Una de esas historias eternas es el de Doña Leonor Dávalos. Para muchos su nombre, tal vez, no diga nada pero es modelo importante de conducta y, posiblemente, todo un ejemplo a seguir en una sociedad, la del siglo XXI, con tantos valores perdidos.
Así tenemos que retroceder varios siglos atrás para conocer a un personaje de noble estirpe, su nombre era don Alonso de Guzmán, que fuera hijo de aquel histórico personaje apodado «El Bueno». Aquel que entregó su puñal a los musulmanes para que fuera el acero cristiano quién acabara con la vida de su hijo -que estaba retenido por estos- y no una daga árabe. El problema es que don Alonso de Guzmán no sentía ninguna simpatía por su rey, Pedro I «El Cruel» o «El Justiciero», dependiendo de en qué lado se miren sus acciones, si amigo o enemigo, era el año 1367.
Así en esos juegos de poder y conspiración vino a suceder algo terrible. Como producto se todas las intrigas palaciegas la esposa de don Alonso de Guzmán fue detenida. Se llamaba doña Urraca Ossorio, y por ser la principal señalada en un caso de conspiración contra el rey fue juzgada y condenada a muerte. Tal vez tras ella se escondía la figura de otros conspiradores de más elevado rango.
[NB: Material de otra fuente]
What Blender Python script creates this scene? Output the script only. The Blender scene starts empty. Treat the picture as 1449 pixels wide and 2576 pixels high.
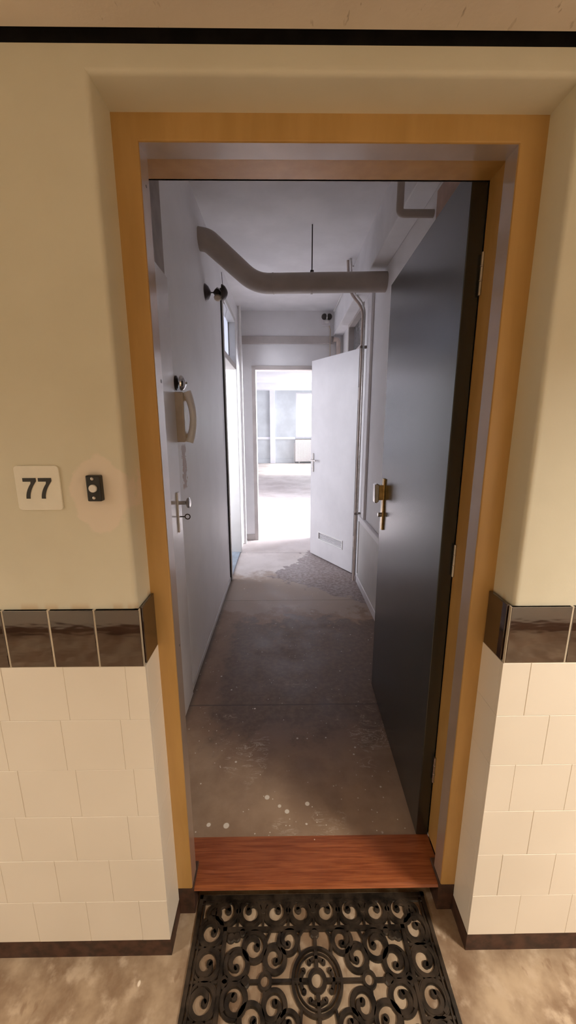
import bpy, bmesh, math, random
from mathutils import Vector, Matrix
random.seed(7)
PI = math.pi
scene = bpy.context.scene
COL = scene.collection

# ------------------------------------------------------------------ materials
class NT:
    """small helper around a material's node tree"""
    def __init__(s, name):
        s.m = bpy.data.materials.new(name)
        s.m.use_nodes = True
        s.t = s.m.node_tree
        s.bsdf = s.t.nodes['Principled BSDF']
        s.out = s.t.nodes['Material Output']
    def n(s, typ, **kw):
        nd = s.t.nodes.new(typ)
        for k, v in kw.items():
            setattr(nd, k, v)
        return nd
    def link(s, a, b):
        s.t.links.new(a, b)
    def put(s, sock, v):
        if hasattr(v, 'is_output'):
            s.t.links.new(v, sock)
        else:
            sock.default_value = v
    def pos(s):
        return s.n('ShaderNodeNewGeometry').outputs['Position']
    def xyz(s, v):
        q = s.n('ShaderNodeSeparateXYZ'); s.put(q.inputs[0], v)
        return q.outputs
    def mapping(s, v, scale=(1, 1, 1), loc=(0, 0, 0)):
        q = s.n('ShaderNodeMapping'); s.put(q.inputs[0], v)
        q.inputs['Scale'].default_value = scale
        q.inputs['Location'].default_value = loc
        return q.outputs[0]
    def noise(s, v, scale, detail=3, rough=.55, dist=0):
        q = s.n('ShaderNodeTexNoise'); s.put(q.inputs['Vector'], v)
        q.inputs['Scale'].default_value = scale
        q.inputs['Detail'].default_value = detail
        q.inputs['Roughness'].default_value = rough
        q.inputs['Distortion'].default_value = dist
        return q.outputs[0]
    def voronoi(s, v, scale, rnd=1.0):
        q = s.n('ShaderNodeTexVoronoi'); s.put(q.inputs['Vector'], v)
        q.inputs['Scale'].default_value = scale
        q.inputs['Randomness'].default_value = rnd
        return q.outputs
    def math(s, op, a, b=0.0, c=0.0):
        q = s.n('ShaderNodeMath', operation=op)
        s.put(q.inputs[0], a); s.put(q.inputs[1], b); s.put(q.inputs[2], c)
        return q.outputs[0]
    def step(s, v, a, b, lo=0.0, hi=1.0):
        q = s.n('ShaderNodeMapRange', interpolation_type='SMOOTHSTEP')
        s.put(q.inputs[0], v)
        q.inputs[1].default_value = a; q.inputs[2].default_value = b
        q.inputs[3].default_value = lo; q.inputs[4].default_value = hi
        return q.outputs[0]
    def mix(s, f, a, b, mode='MIX'):
        q = s.n('ShaderNodeMix', data_type='RGBA', blend_type=mode)
        s.put(q.inputs[0], f)
        for k, v in ((6, a), (7, b)):
            if isinstance(v, tuple): v = (*v[:3], 1)
            s.put(q.inputs[k], v)
        return q.outputs[2]
    def bump(s, h, strength=.2, dist=.002):
        q = s.n('ShaderNodeBump')
        q.inputs['Strength'].default_value = strength
        q.inputs['Distance'].default_value = dist
        s.put(q.inputs['Height'], h)
        s.link(q.outputs[0], s.bsdf.inputs['Normal'])
    def base(s, v):
        if isinstance(v, tuple): v = (*v[:3], 1)
        s.put(s.bsdf.inputs['Base Color'], v)
    def set(s, **kw):
        for k, v in kw.items():
            s.put(s.bsdf.inputs[{'rough': 'Roughness', 'metal': 'Metallic', 'ior': 'IOR', 'spec': 'Specular IOR Level',
                                 'coat': 'Coat Weight', 'coatr': 'Coat Roughness'}[k]], v)
        return s

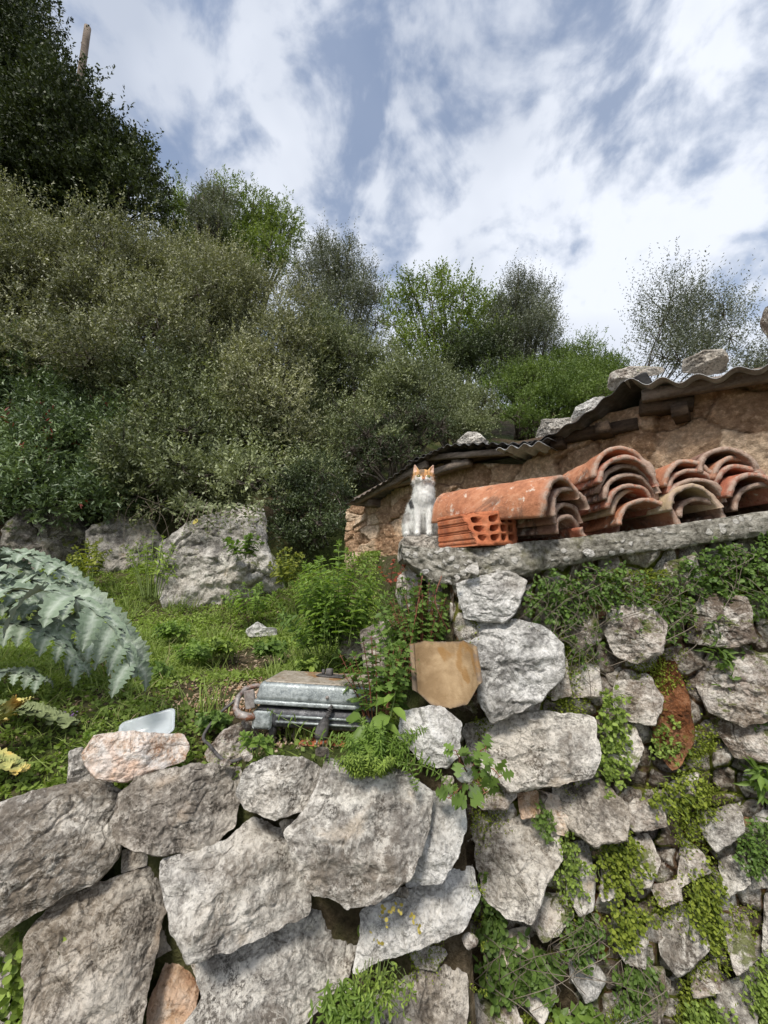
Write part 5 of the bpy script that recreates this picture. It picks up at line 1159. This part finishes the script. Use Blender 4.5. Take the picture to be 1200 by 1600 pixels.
# dry leaves and pebbles on the bare patches
lv = Leaves(rg); x = rg.uniform(-1.6, .0, 5200); y = rg.uniform(1.15, 3.6, 5200); P = np.stack([x, y, H(x, y)+.004], 1)
lv.add(P, nrm(rg.normal(size=P.shape)*np.array((1, 1, .2))), rg.uniform(.008, .028, len(P)), rg.uniform(.004, .014, len(P)), 'oval', up=nrm(rg.normal(size=P.shape)*.35+np.array((0, 0, 1))))
M['dryleaf'] = leaf_mat('dry_leaf', (.16, .10, .06), (.50, .40, .28), .1, .8, .1)
o = lv.build('leaf_litter', M['dryleaf'], origin=(0, 0, 0)); tag(o, kind='stuff')
def scatter_rocks(name, pts, sizes, mat, seed):
    r = np.random.default_rng(seed); t = (1+5**.5)/2
    I = nrm(np.array([(-1, t, 0), (1, t, 0), (-1, -t, 0), (1, -t, 0), (0, -1, t), (0, 1, t), (0, -1, -t), (0, 1, -t), (t, 0, -1), (t, 0, 1), (-t, 0, -1), (-t, 0, 1)]))
    IF = np.array([(0,11,5),(0,5,1),(0,1,7),(0,7,10),(0,10,11),(1,5,9),(5,11,4),(11,10,2),(10,7,6),(7,1,8),(3,9,4),(3,4,2),(3,2,6),(3,6,8),(3,8,9),(4,9,5),(2,4,11),(6,2,10),(8,6,7),(9,8,1)])
    n = len(pts); Vv = I[None]*sizes[:, None, None]*r.uniform(.6, 1.2, (n, 12, 1))*r.uniform(.5, 1.2, (n, 1, 3))+pts[:, None]
    Fq = (IF[None]+12*np.arange(n)[:, None, None]).reshape(-1, 3)
    return mesh(name, Vv.reshape(-1, 3), Fq, mat, smooth=False, origin=(0, 0, 0))
x = rg.normal(-.42, .2, 2200); y = rg.normal(1.48, .22, 2200); P = np.stack([x, y, H(x, y)+.001], 1); P = P[P[:, 1] > 1.16]
tag(scatter_rocks('gravel', P, rg.uniform(.002, .008, len(P)), M['orange'], 3), kind='stuff')

# ================================================================ small plants
M['weed'] = leaf_mat('weed_leaf', (.06, .11, .022), (.20, .30, .07), .35, .5, .3, nsc=6)
M['freshweed'] = leaf_mat('fresh_leaf', (.10, .17, .03), (.28, .40, .09), .4, .45, .35, nsc=6)
M['pell'] = leaf_mat('wall_leaf', (0.054, 0.102, 0.022), (0.192, 0.300, 0.066), .3, .5, .3, nsc=6)
M['mossleaf'] = leaf_mat('moss', (.09, .13, .015), (.34, .39, .07), .3, .8, .1, nsc=8)
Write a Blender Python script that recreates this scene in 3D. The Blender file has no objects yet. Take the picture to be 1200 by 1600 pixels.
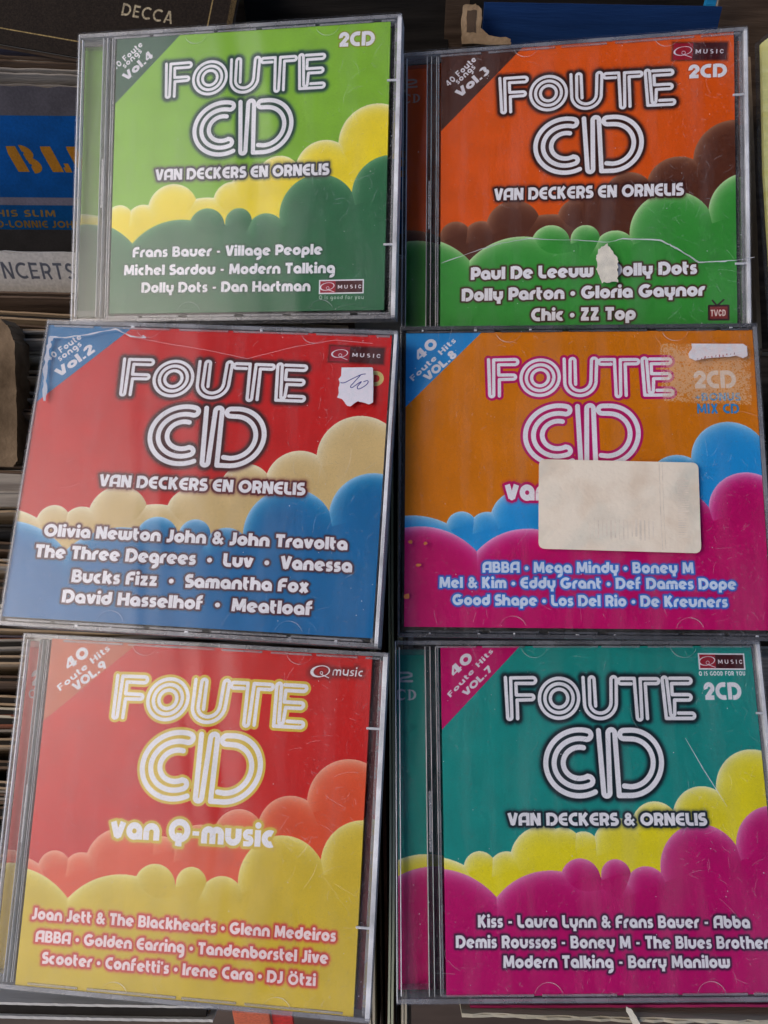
import bpy, bmesh, math, random, json
import numpy as np
from mathutils import Vector, Matrix, noise as mnoise

# ------------------------------------------------------------------ camera, sky, sun, exposure
S = bpy.context.scene
TILT = math.radians(22)                       # the phone is held almost straight down over the crate
cam_d = bpy.data.cameras.new('camera'); cam = bpy.data.objects.new('camera', cam_d)
S.collection.objects.link(cam); S.camera = cam
cam_d.sensor_fit = 'VERTICAL'; cam_d.sensor_height = 32.0; cam_d.lens = 32.0 * 1250 / 1600
cam_d.clip_start = 0.01; cam_d.clip_end = 60
CAM = Matrix.Translation((0, 0, 0.95)) @ Matrix.Rotation(TILT, 4, 'X')
cam.matrix_world = CAM
SUN_AZ, SUN_EL = math.radians(258), math.radians(52)     # azimuth clockwise from +Y (photo top), elevation
world = bpy.data.worlds.new('World'); S.world = world; world.use_nodes = True
wn = world.node_tree; bg = wn.nodes['Background']
sky = wn.nodes.new('ShaderNodeTexSky'); sky.sky_type = 'NISHITA'; sky.sun_disc = False
sky.sun_elevation = SUN_EL; sky.sun_rotation = SUN_AZ; sky.dust_density = 2.5; sky.air_density = 0.7; sky.ozone_density = 1.0
wn.links.new(sky.outputs[0], bg.inputs[0]); bg.inputs[1].default_value = 0.14
sun_d = bpy.data.lights.new('sun', 'SUN'); sun = bpy.data.objects.new('sun', sun_d); S.collection.objects.link(sun)
sun_d.energy = 0.62; sun_d.angle = math.radians(58); sun_d.color = (1.0, 0.90, 0.75)
sd = Vector((math.sin(SUN_AZ) * math.cos(SUN_EL), math.cos(SUN_AZ) * math.cos(SUN_EL), math.sin(SUN_EL)))
sun.rotation_euler = sd.to_track_quat('Z', 'Y').to_euler()
S.view_settings.view_transform = 'Standard'; S.view_settings.look = 'None'
S.view_settings.exposure = 0.52; S.view_settings.gamma = 1.0
S.cycles.use_denoising = True; S.cycles.max_bounces = 12; S.cycles.transparent_max_bounces = 24
S.cycles.caustics_reflective = False; S.cycles.caustics_refractive = False; S.cycles.sample_clamp_indirect = 4.0
MM = 0.001
# ------------------------------------------------------------------ print engine
# glyph units: cap height 1, y up.  L line (flat ends), A arc, D dot; optional last value = stroke weight
W0=0.25
def _seg(px,py,x0,y0,x1,y1):
    dx=x1-x0;dy=y1-y0;L2=dx*dx+dy*dy+1e-12
    t=np.clip(((px-x0)*dx+(py-y0)*dy)/L2,0,1)
    return np.hypot(px-x0-t*dx,py-y0-t*dy)
def _line(px,py,x0,y0,x1,y1,w):
    dx=x1-x0;dy=y1-y0;L=math.hypot(dx,dy)+1e-9;dx/=L;dy/=L
    u=(px-x0)*dx+(py-y0)*dy; v=np.abs(-(px-x0)*dy+(py-y0)*dx)-w/2
    a=np.maximum(-u,u-L)
    return np.where((a>0)&(v>0),np.hypot(a,v),np.maximum(a,v))
def _arc(px,py,cx,cy,r,a0,a1,w,ry=None):
    x=px-cx;y=py-cy
    d=np.abs(np.hypot(x,y)-r)-w/2
    if a1-a0>=359.9: return d
    am=math.radians((a0+a1)/2);ha=math.radians((a1-a0)/2)
    X=x*math.cos(am)+y*math.sin(am);Y=np.abs(-x*math.sin(am)+y*math.cos(am))
    # outside the wedge: distance to the flat end
    ex=r*math.cos(ha);ey=r*math.sin(ha); tx=-math.sin(ha);ty=math.cos(ha)
    u=(X-ex)*tx+(Y-ey)*ty; v=np.abs((X-ex)*math.cos(ha)+(Y-ey)*math.sin(ha))-w/2
    inside=np.abs(np.arctan2(Y,X))<=ha
    out=np.where(v>0,np.hypot(np.maximum(u,0),v),np.maximum(u,0))
    return np.where(inside,d,np.where(u>0,out,np.hypot(u,np.maximum(v,0))+.05))
def _ell(px,py,cx,cy,r,w): return np.abs(np.hypot(px-cx,py-cy)-r)-w/2
G={}
def g(ch,adv,*pr): G[ch]=(adv,pr)
c=.37;r=.25
ring=('A',c,c,r,0,360)
g('a',.74,ring,('L',.62,0,.62,.40));g('b',.74,ring,('L',.12,.34,.12,1.0))
g('c',.60,('A',c,c,r,62,298));g('d',.74,ring,('L',.62,.34,.62,1.0))
g('e',.74,('A',c,c,r,0,318),('L',.28,.30,.70,.44,.10))
g('f',.50,('L',.14,0,.14,.70),('A',.39,.72,.25,80,180),('L',.02,.58,.46,.58,.16))
g('g',.74,ring,('L',.62,-.02,.62,.40),('A',.37,-.03,.25,250,360))
g('h',.74,('L',.12,0,.12,1),('A',c,c,r,0,180),('L',.62,0,.62,c))
g('i',.24,('L',.12,0,.12,.73),('D',.12,.93,.135));g('l',.24,('L',.12,0,.12,1))
g('j',.24,('L',.12,-.2,.12,.73),('D',.12,.93,.135))
g('k',.70,('L',.12,0,.12,1),('L',.16,.34,.60,.74),('L',.30,.46,.62,0))
g('m',1.04,('L',.12,0,.12,.43),('A',.32,.43,.20,0,180),('L',.52,0,.52,.43),('A',.72,.43,.20,0,180),('L',.92,0,.92,.43))
g('n',.74,('L',.12,0,.12,c),('A',c,c,r,0,180),('L',.62,0,.62,c))
g('o',.74,ring);g('p',.74,ring,('L',.12,-.27,.12,.40))
g('q',.74,ring,('L',.62,-.27,.62,.40))
g('r',.44,('L',.12,0,.12,c),('A',c,c,r,72,180))
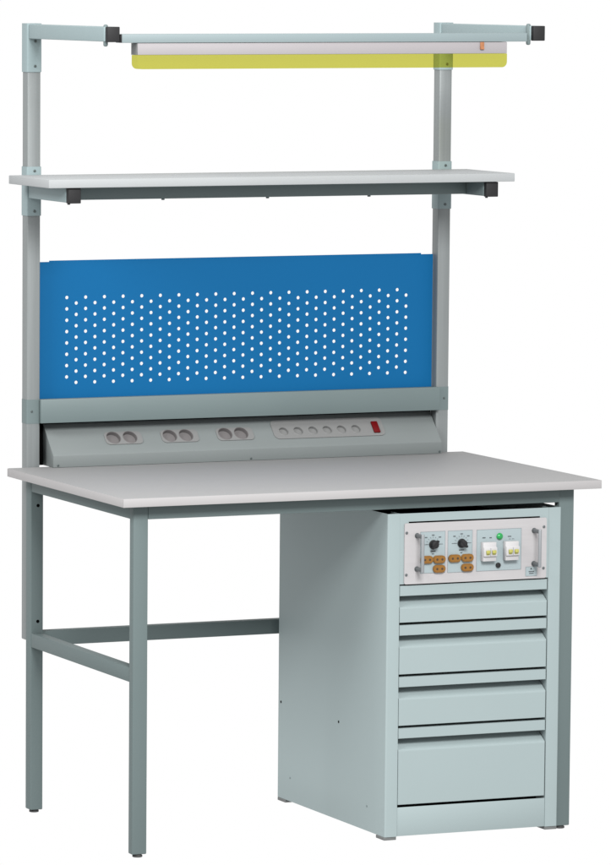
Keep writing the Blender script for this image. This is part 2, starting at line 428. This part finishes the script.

La ejecución sería lo más rápidamente que fuera posible, se trataba de dar ejemplo a todos los que se atrevieran a conspirar, y tendría lugar en la zona de la Laguna de las Cañaverías, el emplazamiento por donde pasaba el Guadalquivir y que tras ser desviado su curso por los visigodos dejó como vestigio del mismo un espacio pantanoso en la zona de la Alameda de Hércules. Así, al final de la calle Pedro Niño con la calle Cruz de las Tinajas, era el punto marcado para la ejecución.
Así, aquella mañana el alguacil dio la orden de encender una pila de leña que formaba la pira de la hoguera donde iban a ser quemados todos los culpables. Era una época en la que a los malhechores y conspiradores se les incineraban, quemados hasta quedar reducidos a ceniza. Una fila de condenado apareció, la muchedumbre jaleaba su muerte. Fueron subidos a la pira donde se atarían a un poste. Un verdugo se acercó a la leña seca y metió una antorcha por diferentes puntos avivando las llamas que, pronto, comenzaron a subir.
Doña Urraca Ossorio movía la cabeza, trataba de respirar aire, de no mirar a su cruel destino. En un momento una bocanada de aire le levantó la falda dejando al descubierto sus piernas, sus muslos y zonas más íntimas. La gente rugió, los sátiros disfrutaban... Era todo un espectáculo que reunía a cientos de personas que, a falta de mejor ocupación, eran el público de este tipo de ejecuciones.